Wigmore Hall, London

12 February 2010

Alice Coote (mezzo)
Julius Drake (piano)

Programme

Edward Elgar:
Speak, Music from Op. 41
Pleading Op. 48

Roger Quilter:
There be none of Beauty’s Daughters Op. 24 No. 1
Now sleeps the crimson petal Op. 3 No. 2
Love’s philosophy Op. 3 No. 1

Charles Villiers Stanford: La belle dame sans merci

Edward Elgar: Sea pictures
Sea Slumber-song
In haven (Capri)
Sabbath morning at sea
Where corals lie
The swimmer

Dominic Argento: Songs from the Diary of Virginia Woolf
The Diary
Anxiety
Parents
The Last Entry

Liza Lehmann:
Love if you knew
Ah, Moon Of My Delight

Maud Valérie White: So we’ll go no more a’roving

Graham Peel: The early morning

Charles Villiers Stanford: A soft day

Peter Warlock: Late Summer

Ralph Vaughan Williams: Silent Noon from ‘The House of Life’

Ivor Gurney:
The boat is chaffing
Lights out

No encores

What the critics say

Hilary Finch, The Times,7.2.2010

4 stars

Life is like a little strip of pavement over an abyss. Virginia Woolf wrote the words; the Minnesotan octogenarian Dominick Argento set them to music; and Alice Coote and Julius Drake brought them to painful but wonderful new life in a recital of English-language song that filled the Wigmore Hall.

Argento’s four songs from his cycle From the Diary of Virginia Woolf were the high point of Coote’s recital.

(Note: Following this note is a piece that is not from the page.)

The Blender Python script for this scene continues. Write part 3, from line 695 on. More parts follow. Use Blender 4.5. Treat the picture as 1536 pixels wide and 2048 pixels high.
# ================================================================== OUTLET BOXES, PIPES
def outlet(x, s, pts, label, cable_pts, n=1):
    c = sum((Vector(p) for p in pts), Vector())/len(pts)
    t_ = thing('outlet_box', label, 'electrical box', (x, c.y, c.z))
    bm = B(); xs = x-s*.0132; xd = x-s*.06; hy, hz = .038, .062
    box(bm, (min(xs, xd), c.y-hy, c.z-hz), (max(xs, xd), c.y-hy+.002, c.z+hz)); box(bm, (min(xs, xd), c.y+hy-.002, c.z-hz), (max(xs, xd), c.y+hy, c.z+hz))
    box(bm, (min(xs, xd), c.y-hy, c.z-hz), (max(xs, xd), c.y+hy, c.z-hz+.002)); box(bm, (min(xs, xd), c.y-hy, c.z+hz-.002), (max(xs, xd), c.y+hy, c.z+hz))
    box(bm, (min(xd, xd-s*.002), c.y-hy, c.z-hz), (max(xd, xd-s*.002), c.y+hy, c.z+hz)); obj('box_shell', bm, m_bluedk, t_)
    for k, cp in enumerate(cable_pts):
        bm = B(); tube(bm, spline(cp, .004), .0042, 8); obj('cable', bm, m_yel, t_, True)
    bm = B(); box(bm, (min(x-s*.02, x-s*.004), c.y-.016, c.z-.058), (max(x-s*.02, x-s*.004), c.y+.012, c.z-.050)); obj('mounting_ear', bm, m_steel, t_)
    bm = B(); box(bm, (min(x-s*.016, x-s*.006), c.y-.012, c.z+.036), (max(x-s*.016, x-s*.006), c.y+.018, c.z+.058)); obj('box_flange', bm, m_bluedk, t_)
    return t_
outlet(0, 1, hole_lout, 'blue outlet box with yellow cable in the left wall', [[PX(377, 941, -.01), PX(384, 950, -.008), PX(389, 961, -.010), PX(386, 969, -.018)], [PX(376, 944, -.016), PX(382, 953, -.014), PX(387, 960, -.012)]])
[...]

The fingers wandered through Woolf’s mind and the voice, in its inflection and its often agonised repetition of certain words, revealed both Argento’s genius in prose-setting and Coote’s total habitation of every passing thought. With her mezzo becoming ever clearer and brighter, flaring into flame at the top of the register, this was a thrilling performance.

The work was written for Janet Baker — and the great Dame was irresistibly recalled too in the evening’s performance of Elgar’s Sea Pictures. But Coote’s is a more fevered approach. The strange otherness of that “elfin land” reveals more menace and, in The Swimmer, more steamy sexuality than in any of Baker’s performances. But, just occasionally, less can be more. And, with the lower register of her mezzo now a little less eloquent, Coote’s very intensity threatened to over-heat the simple tenderness of a song such as In Haven.

But this is to quibble. With songs by Quilter, Stanford, Warlock and Gurney probing levels of emotional recession that few singers dare discover, Coote and Drake’s recital was often breathtaking in its sheer conviction and subtlety of perception.